Now if we have content, we also have parts of content. Those parts can do part of the job of sense-data. Take (1)-content: When I halluzinate a red patch, there presumably is a red patch in front of all my counterparts in the (1)-content of my experience. Consider the trans-world fusion of these patches. It might be taken as the patch I claim see. (It's interesting that the lump theory of ordinary objects can deal much more easily with such cases than the counterpart theory.)

That lumpy patch also exists in cases of veridical perception.
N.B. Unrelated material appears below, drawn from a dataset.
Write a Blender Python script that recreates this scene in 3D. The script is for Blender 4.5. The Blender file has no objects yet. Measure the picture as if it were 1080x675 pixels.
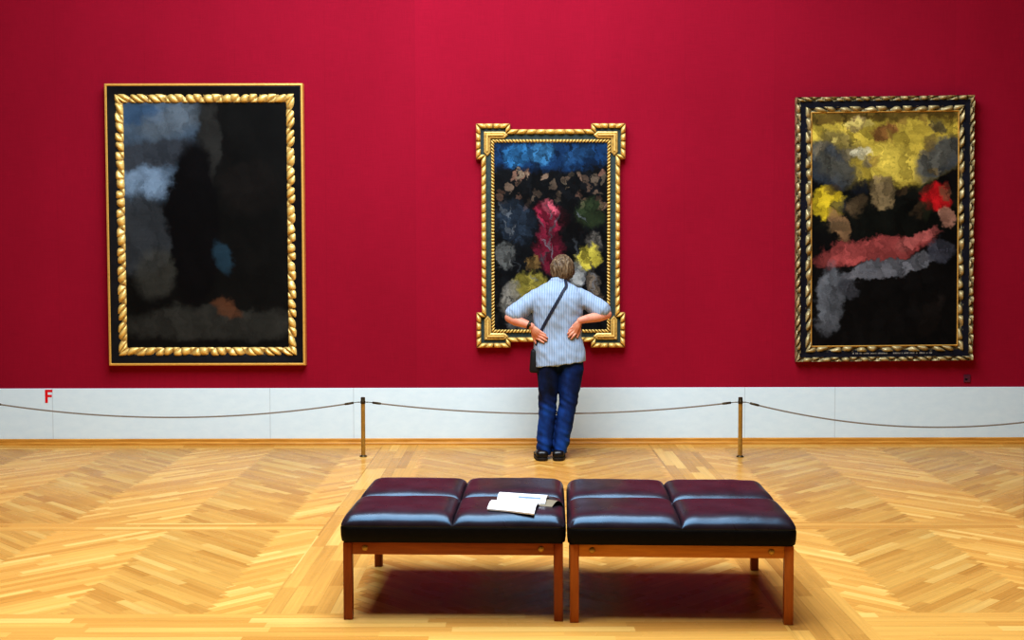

One might say that in such cases I see the ordinary, actual patch in virtue of having an experience whose (1)-content involves a trans-world fusion containing the actual patch. (Which is another way of specifying the object of perceptions.) In many respects, the lumpy patch is then like a sense-datum patch: it is an object of halluzinatory experience, it is not located in ordinary, actual space (even though it is extended, and thus somehow located in an extra-ordinary space), and it is the immediate object of perception insofar as ordinary patches are perceived in virtue of 'apprehending' the lumpy patch.

On the other hand, sense-data are meant to constitute the phenomenal character of experiences. The lumpy parts of (1)-content seem ill-suited to that. We would have to use parts of (2)-content, but it's hard to see how that could work.

Then again, if we give up using the lumpy objects as constituting phenomenal character, and instead focus on their use for making sense of ordinary descriptions of halluzinations, there is no reason to restrict the lumpy objects to colour patches. It is natural to say that I halluzinate a pink elephant, and when I do, there presumably is a lumpy pink elephant in the (1)-content of my experience to make literal sense of this.

There are other lumps that might do other parts of the job of sense data. Thus some of my perceptual-phenomenal counterparts -- the members of the (2)-content -- are seeing a real elephant, others are seeing a fake elephant, others are halluzinating an elephant, etc. Suppose we can draw a line between halluzinating and veridical seeing (such that seeing a fake elephant counts as seeing). Then consider the trans-world fusion of all the objects my perceptual-phenomenal counterparts see. This is a lump containing elephants and other things that look like elephants (to the relevant counterpart). One might take this lump as a kind of phenomenal sense-datum.